[WHAT IS REQUIRED]
Write out, word for word, only the lines from the one containing "1.1))]); nt.links.new(n.outputs[0], rr.inputs[0])" through the final line of the data.

========================================================================

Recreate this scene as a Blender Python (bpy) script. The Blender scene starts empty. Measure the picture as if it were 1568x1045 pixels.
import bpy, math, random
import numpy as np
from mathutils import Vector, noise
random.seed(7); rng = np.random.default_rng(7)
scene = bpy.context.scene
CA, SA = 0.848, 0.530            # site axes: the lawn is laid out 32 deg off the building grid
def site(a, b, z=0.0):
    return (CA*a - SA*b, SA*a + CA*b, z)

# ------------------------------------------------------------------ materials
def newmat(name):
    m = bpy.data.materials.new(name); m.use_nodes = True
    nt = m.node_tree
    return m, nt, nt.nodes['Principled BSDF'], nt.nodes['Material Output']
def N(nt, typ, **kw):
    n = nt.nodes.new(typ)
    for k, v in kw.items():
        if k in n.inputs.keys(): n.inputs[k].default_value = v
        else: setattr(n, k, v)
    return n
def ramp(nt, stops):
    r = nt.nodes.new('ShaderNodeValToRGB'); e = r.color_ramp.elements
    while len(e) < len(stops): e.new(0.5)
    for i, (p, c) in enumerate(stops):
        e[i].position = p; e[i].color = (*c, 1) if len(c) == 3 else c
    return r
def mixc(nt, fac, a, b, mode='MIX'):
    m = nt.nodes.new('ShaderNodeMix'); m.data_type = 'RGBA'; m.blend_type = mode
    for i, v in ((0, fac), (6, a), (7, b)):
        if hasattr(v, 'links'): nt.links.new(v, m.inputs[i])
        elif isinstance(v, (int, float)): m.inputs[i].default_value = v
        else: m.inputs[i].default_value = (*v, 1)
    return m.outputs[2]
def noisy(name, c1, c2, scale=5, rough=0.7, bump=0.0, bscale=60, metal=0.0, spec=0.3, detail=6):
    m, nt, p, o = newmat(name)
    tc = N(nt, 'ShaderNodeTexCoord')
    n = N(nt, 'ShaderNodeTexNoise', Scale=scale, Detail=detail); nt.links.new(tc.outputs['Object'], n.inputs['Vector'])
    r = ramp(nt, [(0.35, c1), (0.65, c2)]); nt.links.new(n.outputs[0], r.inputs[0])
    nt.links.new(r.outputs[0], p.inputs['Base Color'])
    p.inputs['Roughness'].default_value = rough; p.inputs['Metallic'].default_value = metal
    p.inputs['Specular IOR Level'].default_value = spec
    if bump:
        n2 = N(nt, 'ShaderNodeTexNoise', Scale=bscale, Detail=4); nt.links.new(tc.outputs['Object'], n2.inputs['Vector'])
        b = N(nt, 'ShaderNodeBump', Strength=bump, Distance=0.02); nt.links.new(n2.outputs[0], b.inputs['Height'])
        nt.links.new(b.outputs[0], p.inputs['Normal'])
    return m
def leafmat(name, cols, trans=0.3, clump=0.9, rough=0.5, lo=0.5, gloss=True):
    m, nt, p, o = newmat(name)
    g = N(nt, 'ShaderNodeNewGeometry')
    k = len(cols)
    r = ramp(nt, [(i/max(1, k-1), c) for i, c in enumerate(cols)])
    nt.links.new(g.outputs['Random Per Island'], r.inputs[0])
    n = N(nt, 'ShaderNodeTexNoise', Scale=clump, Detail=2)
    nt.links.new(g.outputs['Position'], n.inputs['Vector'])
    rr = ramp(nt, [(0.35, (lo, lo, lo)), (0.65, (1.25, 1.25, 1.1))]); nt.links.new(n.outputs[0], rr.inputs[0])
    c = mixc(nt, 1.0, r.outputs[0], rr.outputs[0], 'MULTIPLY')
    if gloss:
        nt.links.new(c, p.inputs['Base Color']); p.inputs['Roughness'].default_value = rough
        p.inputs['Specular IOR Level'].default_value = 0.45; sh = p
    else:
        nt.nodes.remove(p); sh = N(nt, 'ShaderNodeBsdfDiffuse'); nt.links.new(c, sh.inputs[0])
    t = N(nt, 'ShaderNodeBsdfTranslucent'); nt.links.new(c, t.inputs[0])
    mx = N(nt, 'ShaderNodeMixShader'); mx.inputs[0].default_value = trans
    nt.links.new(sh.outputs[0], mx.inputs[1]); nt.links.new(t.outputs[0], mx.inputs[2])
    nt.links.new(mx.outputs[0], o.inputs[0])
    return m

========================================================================

[RESULT OF THIS EXERCISE]
    rr = ramp(nt, [(0.35, (lo, lo, lo)), (0.65, (1.25, 1.25, 1.1))]); nt.links.new(n.outputs[0], rr.inputs[0])
    c = mixc(nt, 1.0, r.outputs[0], rr.outputs[0], 'MULTIPLY')
    if gloss:
        nt.links.new(c, p.inputs['Base Color']); p.inputs['Roughness'].default_value = rough
        p.inputs['Specular IOR Level'].default_value = 0.45; sh = p
    else:
        nt.nodes.remove(p); sh = N(nt, 'ShaderNodeBsdfDiffuse'); nt.links.new(c, sh.inputs[0])
    t = N(nt, 'ShaderNodeBsdfTranslucent'); nt.links.new(c, t.inputs[0])
    mx = N(nt, 'ShaderNodeMixShader'); mx.inputs[0].default_value = trans
    nt.links.new(sh.outputs[0], mx.inputs[1]); nt.links.new(t.outputs[0], mx.inputs[2])
    nt.links.new(mx.outputs[0], o.inputs[0])
    return m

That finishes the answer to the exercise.